Readers of the Chandogya Upanishad will remember how in the great world-analysis in Part VII, deeper than the material elements of fire and water and even space, there is memory, and deeper even than this cosmic memory, is hope. Everything (says Shankaracharya) has its existence based on memory, and all is encircled and held by hope. Beyond hope is the divine life itself, which is the reflection of the Lord, the shadow of the Lord, the highest servant of the Lord.

In the Old Testament, there is a hint at the spiritual awakening of the universe in Isaiah 55 : 12,

You shall indeed go out with joy and be led forth in peace. Before you mountains and hills shall break into cries of joy, and all the trees of the wild shall clap their hands, pine-trees shall shoot up in place of camel-thorn, myrtles instead of briars.

Paul’s letters read with wonderful freshness, as if they had just come through the post; the reader is not distanced by the “ye” and “saith” of the old version. The development in the mirror simile is now clear, whereas the Authorized Version’s “through a glass darkly” gives the idea of a window-pane perhaps. I Corinthians 13:12 now reads: “Now we see only puzzling reflections in a mirror, but then we shall see face to face.” Paul is said here to be using two similes, one from the Old Testament (Numbers 12:6, where the Lord says the ordinary prophet sees God only “in an enigma,” but to Moses God speaks face to face, openly and not in riddles), and the other from the popular Cynic-Stoic philosophy, the indirect vision of an object seen in a mirror.

The simile is developed in II Corinthians 3:15,

“But to this very day, every time the Law of Moses is read, a veil lies over the minds of the hearers. However, as Scripture says of Moses, `whenever he turns to the Lord the veil is removed.’ Now the Lord of whom this passage speaks is the Spirit; and where the Spirit of the Lord is, there is liberty. And because for us there is no veil over the face, we all reflect as in a mirror the splendour of the Lord; thus we are transfigured into his likeness, from splendour to splendour; such is the influence of the Lord who is Spirit.”

Dr. Shastri said of this passage of Paul that it gives the secret of meditation, expressed as only Paul could express it. Quite a few Pauline texts are quoted in Early Christian literature as words of Jesus himself, and it may be that there is a connection here with an uncanonical saying of Jesus found in a book which is said to belong to the oldest literature of the Latin Church.
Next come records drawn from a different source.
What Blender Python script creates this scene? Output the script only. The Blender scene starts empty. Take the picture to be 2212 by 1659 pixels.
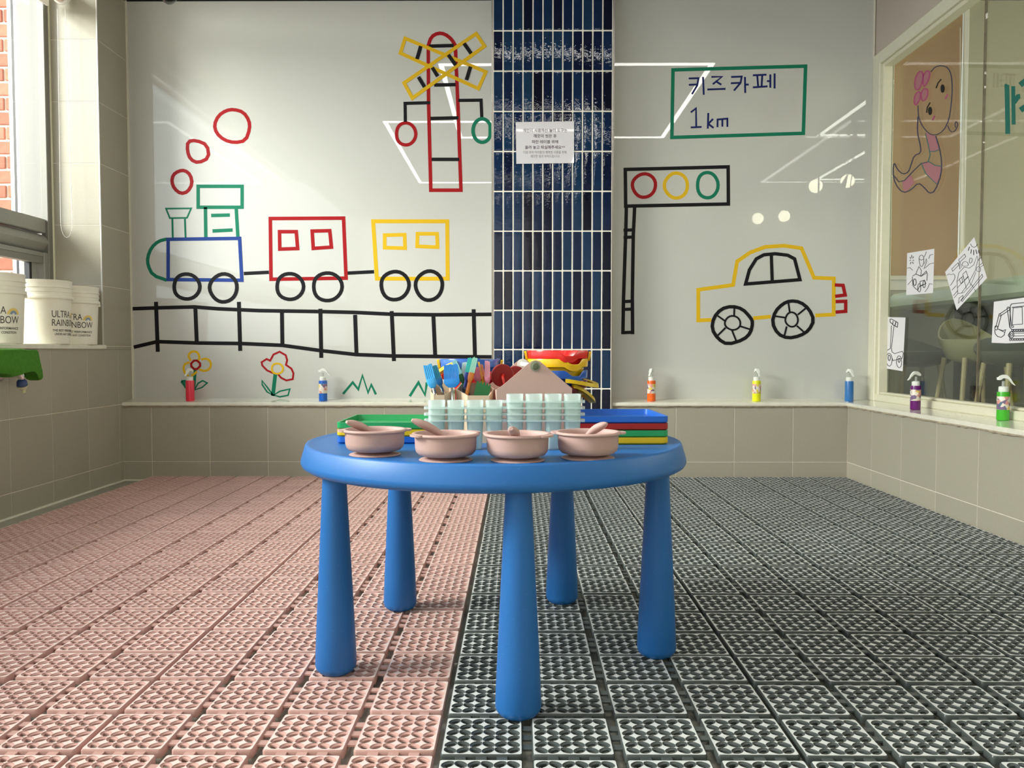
import bpy, bmesh, math, random
from mathutils import Vector, Matrix, Quaternion
random.seed(7)
S = bpy.context.scene
COL = S.collection
PI = math.pi

# ------------------------------------------------------------------ camera, light, exposure
FPX = 1780.0
CAM_H = 0.667
YAW, PITCH = math.atan(12 / FPX), math.atan(72.5 / FPX)
cd = bpy.data.cameras.new('camera'); cam = bpy.data.objects.new('camera', cd); COL.objects.link(cam)
cd.sensor_fit = 'HORIZONTAL'; cd.sensor_width = 36.0; cd.lens = FPX / 2212 * 36.0
cd.clip_start = 0.02; cd.clip_end = 200
cam.location = (0, 0, CAM_H); cam.rotation_euler = (PI / 2 - PITCH, 0, YAW)
S.camera = cam
S.view_settings.view_transform = 'Standard'; S.view_settings.look = 'None'
S.view_settings.exposure = 0.14; S.view_settings.gamma = 1.0
S.view_settings.use_curve_mapping = False
S.cycles.max_bounces = 10; S.cycles.transparent_max_bounces = 16
S.cycles.diffuse_bounces = 6; S.cycles.glossy_bounces = 6; S.cycles.transmission_bounces = 8
S.cycles.sample_clamp_indirect = 8.0

W = bpy.data.worlds.new('overcast_sky'); S.world = W; W.use_nodes = True
bgn = W.node_tree.nodes['Background']
bgn.inputs['Color'].default_value = (0.86, 0.93, 1.0, 1); bgn.inputs['Strength'].default_value = 3.0

def area_light(name, loc, rot, sx, sy, power, color):
    l = bpy.data.lights.new(name, 'AREA'); l.shape = 'RECTANGLE'; l.size = sx; l.size_y = sy
    l.energy = power; l.color = color
    o = bpy.data.objects.new(name, l); COL.objects.link(o); o.location = loc; o.rotation_euler = rot
    return o
# daylight entering through the long window wall on the left
def aimed(loc, target):
    return (Vector(target) - Vector(loc)).to_track_quat('-Z', 'Y').to_euler()
# bright gap of sky between the houses outside, in front and to the left
area_light('bright_sky_gap', (-6.0, 0.7, 3.7), aimed((-6.0, 0.7, 3.7), (-0.2, 2.4, 0.2)), 2.4, 2.4, 800, (1.0, 0.97, 0.91))
# added ambient fill lamp inside the room, behind the camera
area_light('added_room_fill', (-0.9, -2.3, 1.5), (math.radians(86), 0, math.radians(-14)), 2.4, 1.8, 8, (1.0, 0.97, 0.92))
# added lamp that brightens the cafe next door
area_light('added_cafe_fill', (5.6, 3.0, 1.7), (0, math.radians(90), 0), 1.8, 4.0, 110, (1.0, 0.95, 0.82))
LED_EMIT = 16.0

# ------------------------------------------------------------------ picture ray -> point on a plane of the room
def ray(px, py):
    x = (px - 1106) / FPX; y = -(py - 829.5) / FPX
    fy = math.cos(PITCH) + y * math.sin(PITCH); fz = -math.sin(PITCH) + y * math.cos(PITCH)
    c, s = math.cos(YAW), math.sin(YAW)
    return Vector((x * c - fy * s, x * s + fy * c, fz))
def P(px, py, ax, v):
    r = ray(px, py); o = Vector((0, 0, CAM_H)); i = 'xyz'.index(ax)
    return o + r * ((v - o[i]) / r[i])

# ------------------------------------------------------------------ materials
def mat(name, col, rough=0.5, metal=0.0, coat=0.0, coat_rough=0.05, noise=0.0, nscale=30.0, bump=0.0, bscale=200.0,
        trans=0.0, emit=0.0, ecol=None, ior=1.5, spec=0.5, vary=0.0, sub=0.0):
    m = bpy.data.materials.new(name); m.use_nodes = True
    nt = m.node_tree; b = nt.nodes['Principled BSDF']
    c4 = (*col, 1)
    b.inputs['Base Color'].default_value = c4
    b.inputs['Roughness'].default_value = rough; b.inputs['Metallic'].default_value = metal
    b.inputs['Coat Weight'].default_value = coat; b.inputs['Coat Roughness'].default_value = coat_rough
    b.inputs['Transmission Weight'].default_value = trans; b.inputs['IOR'].default_value = ior
    b.inputs['Specular IOR Level'].default_value = spec
    if emit:
        b.inputs['Emission Color'].default_value = (*(ecol or col), 1); b.inputs['Emission Strength'].default_value = emit
    tc = None
    if noise or bump:
        tc = nt.nodes.new('ShaderNodeTexCoord')
    last = None
    if noise:
        n = nt.nodes.new('ShaderNodeTexNoise'); n.inputs['Scale'].default_value = nscale; n.inputs['Detail'].default_value = 5
        nt.links.new(tc.outputs['Object'], n.inputs['Vector'])
        mx = nt.nodes.new('ShaderNodeMix'); mx.data_type = 'RGBA'
        mx.inputs['A'].default_value = (*[max(0, v * (1 - noise)) for v in col], 1)
        mx.inputs['B'].default_value = (*[min(1, v * (1 + noise)) for v in col], 1)
        nt.links.new(n.outputs['Fac'], mx.inputs['Factor']); last = mx.outputs['Result']
        nt.links.new(last, b.inputs['Base Color'])
    if vary:
        oi = nt.nodes.new('ShaderNodeObjectInfo')
        hs = nt.nodes.new('ShaderNodeHueSaturation')
        mr = nt.nodes.new('ShaderNodeMapRange'); mr.inputs['To Min'].default_value = 1 - vary; mr.inputs['To Max'].default_value = 1 + vary
        nt.links.new(oi.outputs['Random'], mr.inputs['Value']); nt.links.new(mr.outputs['Result'], hs.inputs['Value'])
        if last: nt.links.new(last, hs.inputs['Color'])
        else: hs.inputs['Color'].default_value = c4
        nt.links.new(hs.outputs['Color'], b.inputs['Base Color'])
    if bump:
        n2 = nt.nodes.new('ShaderNodeTexNoise'); n2.inputs['Scale'].default_value = bscale; n2.inputs['Detail'].default_value = 3
        nt.links.new(tc.outputs['Object'], n2.inputs['Vector'])
        bp = nt.nodes.new('ShaderNodeBump'); bp.inputs['Strength'].default_value = bump; bp.inputs['Distance'].default_value = 0.002
        nt.links.new(n2.outputs['Fac'], bp.inputs['Height']); nt.links.new(bp.outputs['Normal'], b.inputs['Normal'])
    return m

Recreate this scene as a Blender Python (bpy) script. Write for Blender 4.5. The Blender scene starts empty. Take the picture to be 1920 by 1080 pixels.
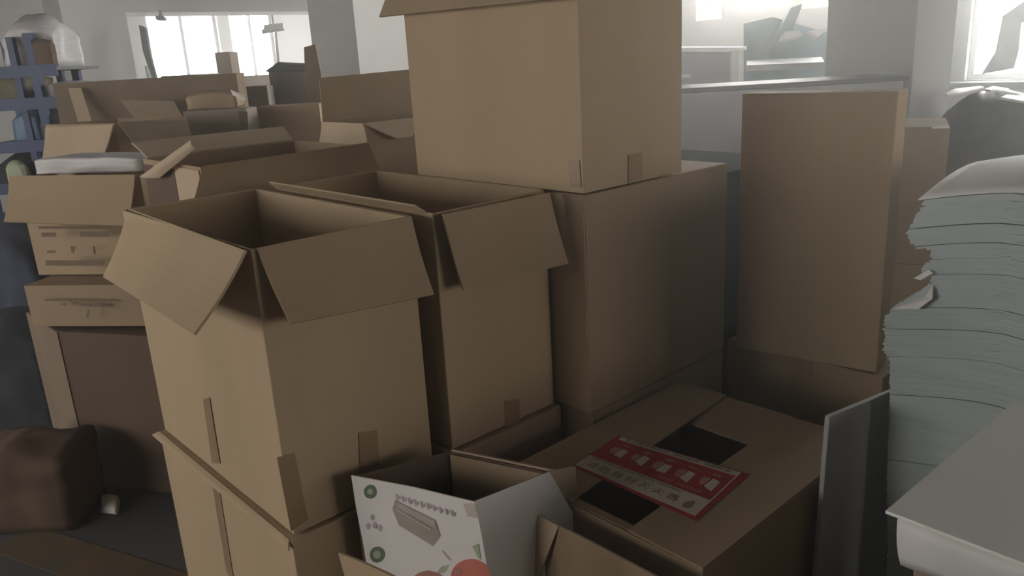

This saying is, “Ye see me in yourselves, as one of you sees himself in water or in a mirror.”

In Ephesians are many texts which now speak with great directness, of Christ filling the universe, and the believer becoming a knower and one with him:

“So shall we all at last attain to the unity inherent in our faith and our knowledge of the Son of God-to mature manhood, measured by nothing less than the full stature of Christ.”

There are some famous sayings elsewhere in the New Testament which in the New English Bible have a deeper meaning for yogis. “What will a man gain by winning the whole world, at the cost of his true self.”

Those who wish to keep to the Authorized Version will find their understanding increased by re-reading it after going over their favourite passages in the new.

As Paul says repeatedly, to hear with understanding is to hear truly and be truly uplifted.

Without clear language, the impressiveness of texts is only (as he says in another connection) “sounding brass or a tinkling cymbal,” or in the new version “sounding gong or a clanging cymbal.”